**Exercise aim**. Check each line of the listing below for the string "scene", and copy the ones that have it.

:: Dataset content

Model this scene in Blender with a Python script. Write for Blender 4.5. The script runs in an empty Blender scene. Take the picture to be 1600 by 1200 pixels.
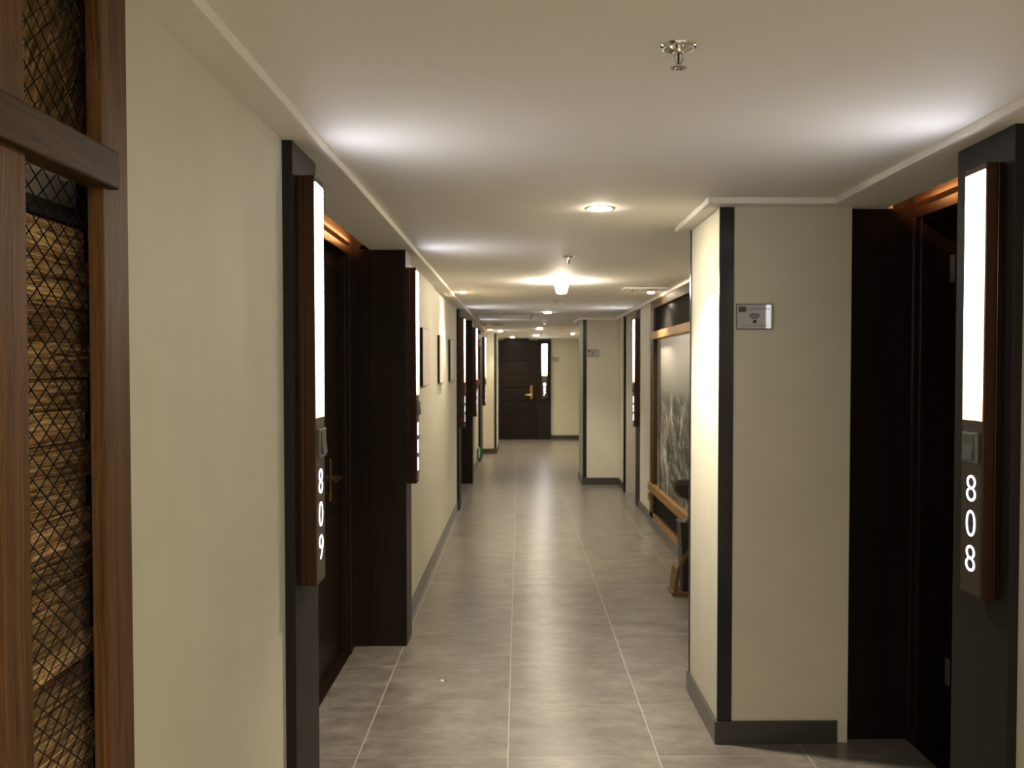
import bpy, bmesh, math, random
from mathutils import Vector, Matrix
random.seed(7)
S = bpy.context.scene
C = S.collection

# ---------------------------------------------------------------- camera, world, exposure
EYE = 1.547
cd = bpy.data.cameras.new('camera'); cam = bpy.data.objects.new('camera', cd); C.objects.link(cam)
cd.sensor_width = 22.3; cd.lens = 1509 / 1600 * 22.3
cd.clip_start = .02
YAW, PITCH = math.radians(-1.0), math.radians(-1.7)     # a touch to the right, slightly down
cam.location = (0, 0, EYE)
cam.rotation_euler = (math.radians(90) + PITCH, 0, YAW)
cd.shift_x = -37.3 / 1600
cd.shift_y = (577 + 44.8 - 600) / 1600
cd.dof.use_dof = True; cd.dof.focus_distance = 2.0; cd.dof.aperture_fstop = 5.6
S.camera = cam
w = bpy.data.worlds.new('world'); S.world = w; w.use_nodes = True
w.node_tree.nodes['Background'].inputs[0].default_value = (.01, .01, .01, 1)
S.view_settings.view_transform = 'Standard'; S.view_settings.look = 'None'
S.view_settings.gamma = 1; S.view_settings.use_curve_mapping = False
S.view_settings.exposure = 3.25
DOWN_E, STRIP_E, COVE_E = 78.0, 1.5, 16.0
BEAM = 20.0                                             # watts of a main downlight's beam                # lamp strengths

# ---------------------------------------------------------------- materials
def mat(name, col=(.5, .5, .5), rough=.5, metal=0, spec=.5, coat=0):
    m = bpy.data.materials.new(name); m.use_nodes = True
    b = m.node_tree.nodes['Principled BSDF']
    b.inputs['Base Color'].default_value = (*col, 1); b.inputs['Roughness'].default_value = rough
    b.inputs['Metallic'].default_value = metal; b.inputs['Specular IOR Level'].default_value = spec
    b.inputs['Coat Weight'].default_value = coat
    return m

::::

**Written reply**.
Model this scene in Blender with a Python script. Write for Blender 4.5. The script runs in an empty Blender scene. Take the picture to be 1600 by 1200 pixels.
S = bpy.context.scene